Written instruction
Restate each of the lines below word for word and drop every picture.

# start of Supplied material

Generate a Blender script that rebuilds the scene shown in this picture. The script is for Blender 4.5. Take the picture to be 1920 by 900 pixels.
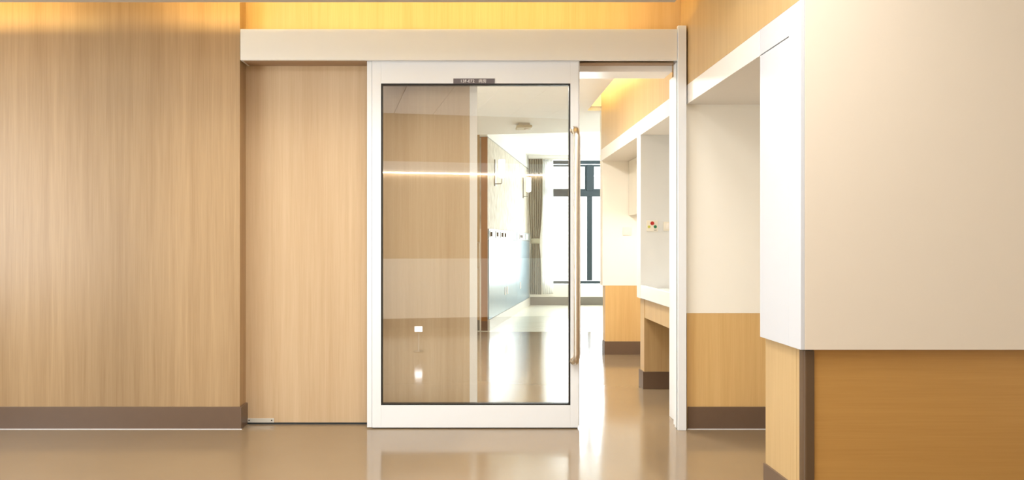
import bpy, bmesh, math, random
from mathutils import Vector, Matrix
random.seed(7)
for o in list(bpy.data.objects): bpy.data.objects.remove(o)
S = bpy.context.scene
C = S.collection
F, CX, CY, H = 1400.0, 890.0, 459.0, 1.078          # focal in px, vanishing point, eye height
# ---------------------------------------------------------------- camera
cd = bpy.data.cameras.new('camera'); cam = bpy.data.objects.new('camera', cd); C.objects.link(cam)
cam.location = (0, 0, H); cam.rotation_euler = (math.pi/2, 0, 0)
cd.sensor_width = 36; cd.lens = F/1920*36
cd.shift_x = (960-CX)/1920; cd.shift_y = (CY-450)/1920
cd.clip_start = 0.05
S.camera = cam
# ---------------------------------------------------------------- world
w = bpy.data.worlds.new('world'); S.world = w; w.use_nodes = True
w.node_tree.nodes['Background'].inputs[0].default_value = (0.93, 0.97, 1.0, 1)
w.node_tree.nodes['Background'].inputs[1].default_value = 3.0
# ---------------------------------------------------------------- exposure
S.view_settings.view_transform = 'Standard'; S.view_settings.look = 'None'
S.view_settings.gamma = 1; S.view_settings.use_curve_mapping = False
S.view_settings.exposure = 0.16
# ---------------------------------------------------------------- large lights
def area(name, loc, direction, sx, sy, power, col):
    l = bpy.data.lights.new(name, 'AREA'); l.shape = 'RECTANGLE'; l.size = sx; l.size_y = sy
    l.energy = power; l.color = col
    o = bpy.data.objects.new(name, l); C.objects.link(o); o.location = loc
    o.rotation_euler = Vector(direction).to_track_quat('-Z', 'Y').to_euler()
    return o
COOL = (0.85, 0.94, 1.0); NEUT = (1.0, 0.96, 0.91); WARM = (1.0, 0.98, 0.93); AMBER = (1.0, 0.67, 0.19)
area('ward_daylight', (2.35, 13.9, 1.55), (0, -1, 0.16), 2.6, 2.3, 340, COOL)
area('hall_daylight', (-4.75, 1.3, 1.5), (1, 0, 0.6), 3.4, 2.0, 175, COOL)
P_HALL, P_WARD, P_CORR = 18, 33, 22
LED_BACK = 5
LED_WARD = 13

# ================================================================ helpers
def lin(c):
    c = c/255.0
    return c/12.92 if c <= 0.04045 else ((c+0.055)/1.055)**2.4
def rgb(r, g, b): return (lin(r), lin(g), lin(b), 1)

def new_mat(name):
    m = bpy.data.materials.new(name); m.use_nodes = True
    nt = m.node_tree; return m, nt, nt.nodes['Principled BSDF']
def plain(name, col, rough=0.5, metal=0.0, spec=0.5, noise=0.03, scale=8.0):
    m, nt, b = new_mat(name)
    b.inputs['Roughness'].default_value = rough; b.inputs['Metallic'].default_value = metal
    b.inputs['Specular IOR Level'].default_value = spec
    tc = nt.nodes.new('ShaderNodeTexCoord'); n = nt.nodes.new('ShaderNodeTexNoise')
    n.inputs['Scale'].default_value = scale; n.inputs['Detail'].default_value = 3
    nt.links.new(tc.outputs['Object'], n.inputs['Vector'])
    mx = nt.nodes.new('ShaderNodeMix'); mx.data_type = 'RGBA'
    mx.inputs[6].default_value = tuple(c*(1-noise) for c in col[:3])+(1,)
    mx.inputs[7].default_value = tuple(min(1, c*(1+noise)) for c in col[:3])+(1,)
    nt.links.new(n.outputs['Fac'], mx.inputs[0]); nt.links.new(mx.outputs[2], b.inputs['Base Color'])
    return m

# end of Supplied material

Correct response
Generate a Blender script that rebuilds the scene shown in this picture. The script is for Blender 4.5. Take the picture to be 1920 by 900 pixels.
import bpy, bmesh, math, random
from mathutils import Vector, Matrix
random.seed(7)
for o in list(bpy.data.objects): bpy.data.objects.remove(o)
S = bpy.context.scene
C = S.collection
F, CX, CY, H = 1400.0, 890.0, 459.0, 1.078          # focal in px, vanishing point, eye height
# ---------------------------------------------------------------- camera
cd = bpy.data.cameras.new('camera'); cam = bpy.data.objects.new('camera', cd); C.objects.link(cam)
cam.location = (0, 0, H); cam.rotation_euler = (math.pi/2, 0, 0)
cd.sensor_width = 36; cd.lens = F/1920*36
cd.shift_x = (960-CX)/1920; cd.shift_y = (CY-450)/1920
cd.clip_start = 0.05
S.camera = cam
# ---------------------------------------------------------------- world
w = bpy.data.worlds.new('world'); S.world = w; w.use_nodes = True
w.node_tree.nodes['Background'].inputs[0].default_value = (0.93, 0.97, 1.0, 1)
w.node_tree.nodes['Background'].inputs[1].default_value = 3.0
# ---------------------------------------------------------------- exposure
S.view_settings.view_transform = 'Standard'; S.view_settings.look = 'None'
S.view_settings.gamma = 1; S.view_settings.use_curve_mapping = False
S.view_settings.exposure = 0.16
# ---------------------------------------------------------------- large lights
def area(name, loc, direction, sx, sy, power, col):
    l = bpy.data.lights.new(name, 'AREA'); l.shape = 'RECTANGLE'; l.size = sx; l.size_y = sy
    l.energy = power; l.color = col
    o = bpy.data.objects.new(name, l); C.objects.link(o); o.location = loc
    o.rotation_euler = Vector(direction).to_track_quat('-Z', 'Y').to_euler()
    return o
COOL = (0.85, 0.94, 1.0); NEUT = (1.0, 0.96, 0.91); WARM = (1.0, 0.98, 0.93); AMBER = (1.0, 0.67, 0.19)
area('ward_daylight', (2.35, 13.9, 1.55), (0, -1, 0.16), 2.6, 2.3, 340, COOL)
area('hall_daylight', (-4.75, 1.3, 1.5), (1, 0, 0.6), 3.4, 2.0, 175, COOL)
P_HALL, P_WARD, P_CORR = 18, 33, 22
LED_BACK = 5
LED_WARD = 13

# ================================================================ helpers
def lin(c):
    c = c/255.0
    return c/12.92 if c <= 0.04045 else ((c+0.055)/1.055)**2.4
def rgb(r, g, b): return (lin(r), lin(g), lin(b), 1)

def new_mat(name):
    m = bpy.data.materials.new(name); m.use_nodes = True
    nt = m.node_tree; return m, nt, nt.nodes['Principled BSDF']
def plain(name, col, rough=0.5, metal=0.0, spec=0.5, noise=0.03, scale=8.0):
    m, nt, b = new_mat(name)
    b.inputs['Roughness'].default_value = rough; b.inputs['Metallic'].default_value = metal
    b.inputs['Specular IOR Level'].default_value = spec
    tc = nt.nodes.new('ShaderNodeTexCoord'); n = nt.nodes.new('ShaderNodeTexNoise')
    n.inputs['Scale'].default_value = scale; n.inputs['Detail'].default_value = 3
    nt.links.new(tc.outputs['Object'], n.inputs['Vector'])
    mx = nt.nodes.new('ShaderNodeMix'); mx.data_type = 'RGBA'
    mx.inputs[6].default_value = tuple(c*(1-noise) for c in col[:3])+(1,)
    mx.inputs[7].default_value = tuple(min(1, c*(1+noise)) for c in col[:3])+(1,)
    nt.links.new(n.outputs['Fac'], mx.inputs[0]); nt.links.new(mx.outputs[2], b.inputs['Base Color'])
    return m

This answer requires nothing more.